▶ [Short exercise]
Which lines below hold the word "Write"? Report each one.

** START OF Records provided **

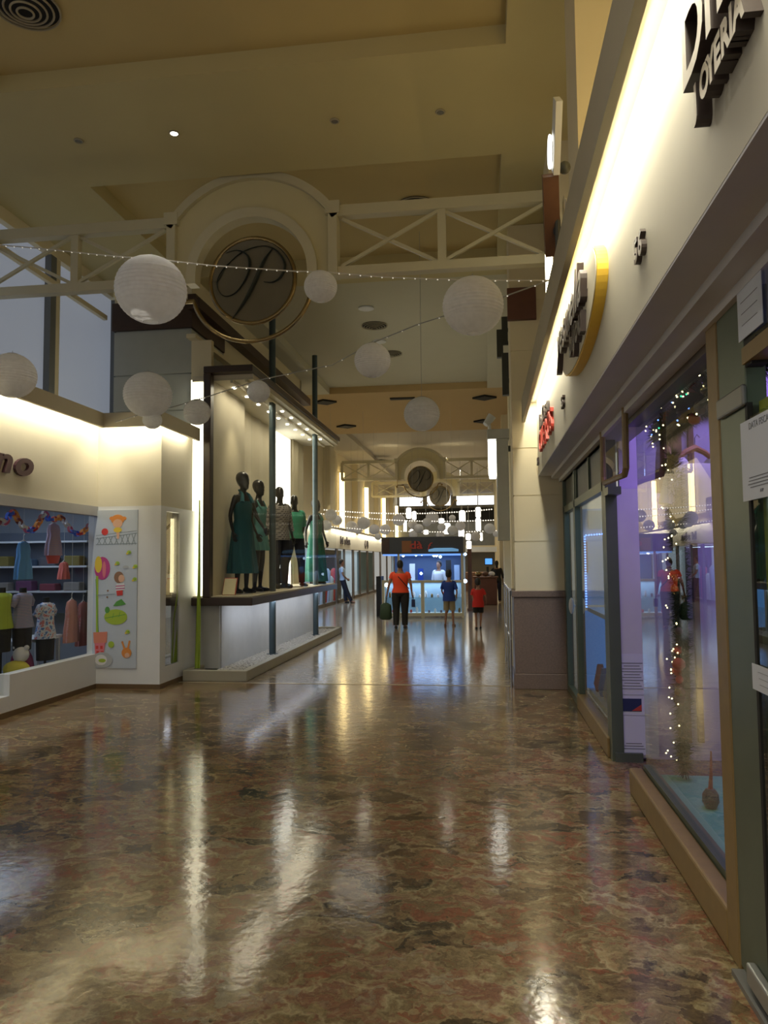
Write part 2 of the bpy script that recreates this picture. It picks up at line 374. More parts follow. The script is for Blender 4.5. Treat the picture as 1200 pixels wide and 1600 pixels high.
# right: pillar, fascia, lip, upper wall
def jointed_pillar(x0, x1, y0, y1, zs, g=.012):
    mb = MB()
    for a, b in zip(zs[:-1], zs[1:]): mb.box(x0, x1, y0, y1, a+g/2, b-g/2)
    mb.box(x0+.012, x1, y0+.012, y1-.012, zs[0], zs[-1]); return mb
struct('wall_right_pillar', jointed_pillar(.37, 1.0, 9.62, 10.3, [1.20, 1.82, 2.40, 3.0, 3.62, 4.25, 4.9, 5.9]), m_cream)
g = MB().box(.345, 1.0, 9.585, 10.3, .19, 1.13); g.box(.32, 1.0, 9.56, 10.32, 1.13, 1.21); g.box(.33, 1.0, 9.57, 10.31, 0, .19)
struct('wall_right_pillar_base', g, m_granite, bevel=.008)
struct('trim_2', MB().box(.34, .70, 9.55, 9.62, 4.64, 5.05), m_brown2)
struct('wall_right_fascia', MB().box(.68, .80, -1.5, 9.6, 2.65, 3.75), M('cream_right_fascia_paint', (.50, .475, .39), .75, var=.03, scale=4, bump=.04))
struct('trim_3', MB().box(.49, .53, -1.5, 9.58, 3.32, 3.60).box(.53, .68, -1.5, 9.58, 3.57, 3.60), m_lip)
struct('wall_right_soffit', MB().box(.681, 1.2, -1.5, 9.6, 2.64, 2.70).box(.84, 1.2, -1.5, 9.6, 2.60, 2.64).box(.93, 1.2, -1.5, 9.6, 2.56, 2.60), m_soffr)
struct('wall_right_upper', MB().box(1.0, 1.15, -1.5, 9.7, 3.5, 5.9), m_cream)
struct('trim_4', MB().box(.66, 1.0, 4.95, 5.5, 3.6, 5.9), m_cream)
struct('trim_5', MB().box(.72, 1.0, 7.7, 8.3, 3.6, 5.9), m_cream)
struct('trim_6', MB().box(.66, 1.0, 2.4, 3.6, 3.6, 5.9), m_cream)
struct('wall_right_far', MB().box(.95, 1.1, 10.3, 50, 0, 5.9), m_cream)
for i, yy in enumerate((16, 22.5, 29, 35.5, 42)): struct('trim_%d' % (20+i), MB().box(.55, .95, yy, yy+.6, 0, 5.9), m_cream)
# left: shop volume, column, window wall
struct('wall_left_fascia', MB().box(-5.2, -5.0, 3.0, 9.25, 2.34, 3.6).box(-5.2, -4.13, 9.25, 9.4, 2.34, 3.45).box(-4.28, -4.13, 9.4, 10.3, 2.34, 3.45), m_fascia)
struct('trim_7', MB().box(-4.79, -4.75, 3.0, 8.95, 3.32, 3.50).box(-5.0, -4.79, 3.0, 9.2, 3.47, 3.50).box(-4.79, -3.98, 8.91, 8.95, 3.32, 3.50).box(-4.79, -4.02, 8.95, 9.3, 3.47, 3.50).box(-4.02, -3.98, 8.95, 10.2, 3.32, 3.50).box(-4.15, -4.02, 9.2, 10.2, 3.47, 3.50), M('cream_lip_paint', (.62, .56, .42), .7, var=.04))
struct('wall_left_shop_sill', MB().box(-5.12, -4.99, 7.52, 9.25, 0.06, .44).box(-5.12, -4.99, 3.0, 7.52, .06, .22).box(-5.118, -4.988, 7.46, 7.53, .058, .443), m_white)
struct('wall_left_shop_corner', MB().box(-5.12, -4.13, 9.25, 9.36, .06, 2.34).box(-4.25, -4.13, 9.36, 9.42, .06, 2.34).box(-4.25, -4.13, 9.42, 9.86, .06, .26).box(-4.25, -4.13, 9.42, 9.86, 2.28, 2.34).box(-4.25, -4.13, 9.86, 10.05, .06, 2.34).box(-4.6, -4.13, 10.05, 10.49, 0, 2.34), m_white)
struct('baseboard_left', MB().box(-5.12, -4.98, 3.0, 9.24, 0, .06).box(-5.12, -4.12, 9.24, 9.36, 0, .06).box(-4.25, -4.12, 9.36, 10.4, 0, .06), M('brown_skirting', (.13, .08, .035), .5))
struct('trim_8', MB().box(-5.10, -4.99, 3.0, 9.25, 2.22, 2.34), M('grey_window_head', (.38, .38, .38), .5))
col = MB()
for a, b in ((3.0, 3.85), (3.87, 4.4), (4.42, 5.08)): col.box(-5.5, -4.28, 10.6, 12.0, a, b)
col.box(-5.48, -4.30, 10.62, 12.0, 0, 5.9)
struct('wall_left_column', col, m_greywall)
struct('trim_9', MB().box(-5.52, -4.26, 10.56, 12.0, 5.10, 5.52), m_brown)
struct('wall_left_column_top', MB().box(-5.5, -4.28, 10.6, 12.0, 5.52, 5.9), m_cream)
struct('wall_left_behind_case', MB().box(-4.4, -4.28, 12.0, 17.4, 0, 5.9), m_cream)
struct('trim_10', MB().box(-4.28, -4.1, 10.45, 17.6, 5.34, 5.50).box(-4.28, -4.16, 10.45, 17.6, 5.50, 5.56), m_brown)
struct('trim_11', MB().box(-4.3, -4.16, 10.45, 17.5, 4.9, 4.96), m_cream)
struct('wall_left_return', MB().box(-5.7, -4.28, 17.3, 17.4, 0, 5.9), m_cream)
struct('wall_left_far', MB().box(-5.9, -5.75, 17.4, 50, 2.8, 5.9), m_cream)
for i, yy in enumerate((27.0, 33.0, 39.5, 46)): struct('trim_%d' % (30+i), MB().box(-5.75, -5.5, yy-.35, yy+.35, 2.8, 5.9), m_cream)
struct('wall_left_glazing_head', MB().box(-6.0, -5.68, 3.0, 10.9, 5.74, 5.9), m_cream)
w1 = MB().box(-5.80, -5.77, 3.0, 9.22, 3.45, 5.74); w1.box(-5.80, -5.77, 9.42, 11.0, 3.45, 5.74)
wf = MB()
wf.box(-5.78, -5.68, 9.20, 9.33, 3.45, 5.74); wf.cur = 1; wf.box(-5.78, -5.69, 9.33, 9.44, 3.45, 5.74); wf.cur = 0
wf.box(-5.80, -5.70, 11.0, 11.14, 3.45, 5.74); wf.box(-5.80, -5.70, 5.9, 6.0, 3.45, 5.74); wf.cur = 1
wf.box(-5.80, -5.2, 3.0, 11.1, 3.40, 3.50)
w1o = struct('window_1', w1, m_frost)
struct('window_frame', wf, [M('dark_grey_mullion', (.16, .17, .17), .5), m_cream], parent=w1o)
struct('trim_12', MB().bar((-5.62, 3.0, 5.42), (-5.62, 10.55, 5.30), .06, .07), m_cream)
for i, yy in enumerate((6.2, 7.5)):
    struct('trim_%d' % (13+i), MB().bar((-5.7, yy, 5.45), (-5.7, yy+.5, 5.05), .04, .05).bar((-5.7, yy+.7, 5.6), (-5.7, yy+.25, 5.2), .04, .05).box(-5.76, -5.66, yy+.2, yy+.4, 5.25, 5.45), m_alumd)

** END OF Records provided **
** START OF Records provided **

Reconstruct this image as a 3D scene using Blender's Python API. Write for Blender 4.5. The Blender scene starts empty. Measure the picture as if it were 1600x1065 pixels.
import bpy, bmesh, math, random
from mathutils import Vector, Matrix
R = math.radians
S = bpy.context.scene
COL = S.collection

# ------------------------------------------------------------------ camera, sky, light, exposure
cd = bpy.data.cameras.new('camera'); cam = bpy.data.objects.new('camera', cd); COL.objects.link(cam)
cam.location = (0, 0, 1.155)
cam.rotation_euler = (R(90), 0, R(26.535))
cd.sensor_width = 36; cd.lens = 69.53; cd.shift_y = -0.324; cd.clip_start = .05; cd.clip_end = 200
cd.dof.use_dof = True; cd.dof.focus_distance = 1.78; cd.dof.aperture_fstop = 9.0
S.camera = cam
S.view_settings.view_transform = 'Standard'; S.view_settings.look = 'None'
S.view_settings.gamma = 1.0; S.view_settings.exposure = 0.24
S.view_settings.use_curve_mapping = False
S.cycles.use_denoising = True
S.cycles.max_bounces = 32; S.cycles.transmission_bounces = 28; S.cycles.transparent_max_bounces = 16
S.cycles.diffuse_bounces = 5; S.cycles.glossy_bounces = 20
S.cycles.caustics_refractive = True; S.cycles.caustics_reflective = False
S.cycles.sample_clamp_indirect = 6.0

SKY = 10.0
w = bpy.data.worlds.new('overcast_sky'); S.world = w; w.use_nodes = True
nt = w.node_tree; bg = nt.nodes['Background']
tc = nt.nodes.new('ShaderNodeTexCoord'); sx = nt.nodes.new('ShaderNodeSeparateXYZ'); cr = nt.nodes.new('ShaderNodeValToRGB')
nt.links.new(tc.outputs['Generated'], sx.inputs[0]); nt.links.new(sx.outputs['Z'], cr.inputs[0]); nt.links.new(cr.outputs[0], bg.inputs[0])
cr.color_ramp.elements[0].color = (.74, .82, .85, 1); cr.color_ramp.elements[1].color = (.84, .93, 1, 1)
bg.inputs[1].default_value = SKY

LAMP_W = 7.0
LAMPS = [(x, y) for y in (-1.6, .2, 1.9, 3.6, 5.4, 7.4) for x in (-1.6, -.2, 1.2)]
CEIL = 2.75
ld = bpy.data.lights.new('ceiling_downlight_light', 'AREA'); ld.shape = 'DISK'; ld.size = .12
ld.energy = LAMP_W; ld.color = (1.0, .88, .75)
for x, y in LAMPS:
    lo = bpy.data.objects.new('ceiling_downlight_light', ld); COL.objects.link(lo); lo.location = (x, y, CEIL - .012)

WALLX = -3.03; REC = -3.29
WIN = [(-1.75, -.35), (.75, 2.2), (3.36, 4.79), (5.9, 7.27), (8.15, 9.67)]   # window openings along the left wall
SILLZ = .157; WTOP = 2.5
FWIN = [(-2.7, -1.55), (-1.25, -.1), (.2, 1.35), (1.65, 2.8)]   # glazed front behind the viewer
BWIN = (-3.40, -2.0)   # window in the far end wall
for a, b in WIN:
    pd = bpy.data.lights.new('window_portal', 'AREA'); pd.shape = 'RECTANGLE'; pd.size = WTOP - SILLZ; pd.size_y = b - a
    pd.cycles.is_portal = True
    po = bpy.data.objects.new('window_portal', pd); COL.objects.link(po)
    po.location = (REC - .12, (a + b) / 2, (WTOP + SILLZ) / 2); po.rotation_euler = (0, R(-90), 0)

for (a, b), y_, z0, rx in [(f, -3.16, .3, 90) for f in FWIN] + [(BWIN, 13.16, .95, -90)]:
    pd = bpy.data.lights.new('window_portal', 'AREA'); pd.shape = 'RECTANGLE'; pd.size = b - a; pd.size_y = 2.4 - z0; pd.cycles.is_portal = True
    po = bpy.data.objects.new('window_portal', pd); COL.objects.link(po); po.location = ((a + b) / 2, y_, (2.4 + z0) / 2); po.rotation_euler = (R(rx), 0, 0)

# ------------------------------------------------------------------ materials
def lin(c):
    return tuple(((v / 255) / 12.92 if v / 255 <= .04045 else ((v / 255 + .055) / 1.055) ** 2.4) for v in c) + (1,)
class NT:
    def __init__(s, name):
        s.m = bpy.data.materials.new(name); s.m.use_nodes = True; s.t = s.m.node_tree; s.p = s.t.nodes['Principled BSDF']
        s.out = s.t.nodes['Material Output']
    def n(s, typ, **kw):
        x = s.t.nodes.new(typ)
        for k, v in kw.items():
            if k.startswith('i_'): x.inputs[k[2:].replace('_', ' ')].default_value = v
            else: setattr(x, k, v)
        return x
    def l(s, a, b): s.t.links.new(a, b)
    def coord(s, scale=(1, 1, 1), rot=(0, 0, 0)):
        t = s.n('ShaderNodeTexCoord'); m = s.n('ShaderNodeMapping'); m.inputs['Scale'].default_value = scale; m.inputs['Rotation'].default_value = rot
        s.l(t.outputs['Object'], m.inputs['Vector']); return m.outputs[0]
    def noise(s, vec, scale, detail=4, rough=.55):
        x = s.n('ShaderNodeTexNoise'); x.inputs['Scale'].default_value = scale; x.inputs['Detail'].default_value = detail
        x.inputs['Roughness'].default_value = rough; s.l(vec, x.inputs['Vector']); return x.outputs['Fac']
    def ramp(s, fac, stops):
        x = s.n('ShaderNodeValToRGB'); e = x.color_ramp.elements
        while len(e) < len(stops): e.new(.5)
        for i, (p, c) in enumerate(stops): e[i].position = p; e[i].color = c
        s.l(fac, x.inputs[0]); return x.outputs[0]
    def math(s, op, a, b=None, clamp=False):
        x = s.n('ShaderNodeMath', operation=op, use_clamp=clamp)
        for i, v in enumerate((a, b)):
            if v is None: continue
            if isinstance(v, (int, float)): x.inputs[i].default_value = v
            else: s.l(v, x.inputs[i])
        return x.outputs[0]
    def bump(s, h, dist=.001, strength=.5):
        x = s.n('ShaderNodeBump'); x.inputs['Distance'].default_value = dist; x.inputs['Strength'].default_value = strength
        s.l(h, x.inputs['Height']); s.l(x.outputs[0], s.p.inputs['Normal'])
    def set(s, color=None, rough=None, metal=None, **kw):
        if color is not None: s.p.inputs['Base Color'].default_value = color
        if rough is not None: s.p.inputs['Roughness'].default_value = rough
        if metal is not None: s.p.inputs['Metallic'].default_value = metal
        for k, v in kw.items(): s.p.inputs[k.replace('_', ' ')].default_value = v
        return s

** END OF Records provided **

▶ [Full response]
Write part 2 of the bpy script that recreates this picture. It picks up at line 374. More parts follow. The script is for Blender 4.5. Treat the picture as 1200 pixels wide and 1600 pixels high.
Reconstruct this image as a 3D scene using Blender's Python API. Write for Blender 4.5. The Blender scene starts empty. Measure the picture as if it were 1600x1065 pixels.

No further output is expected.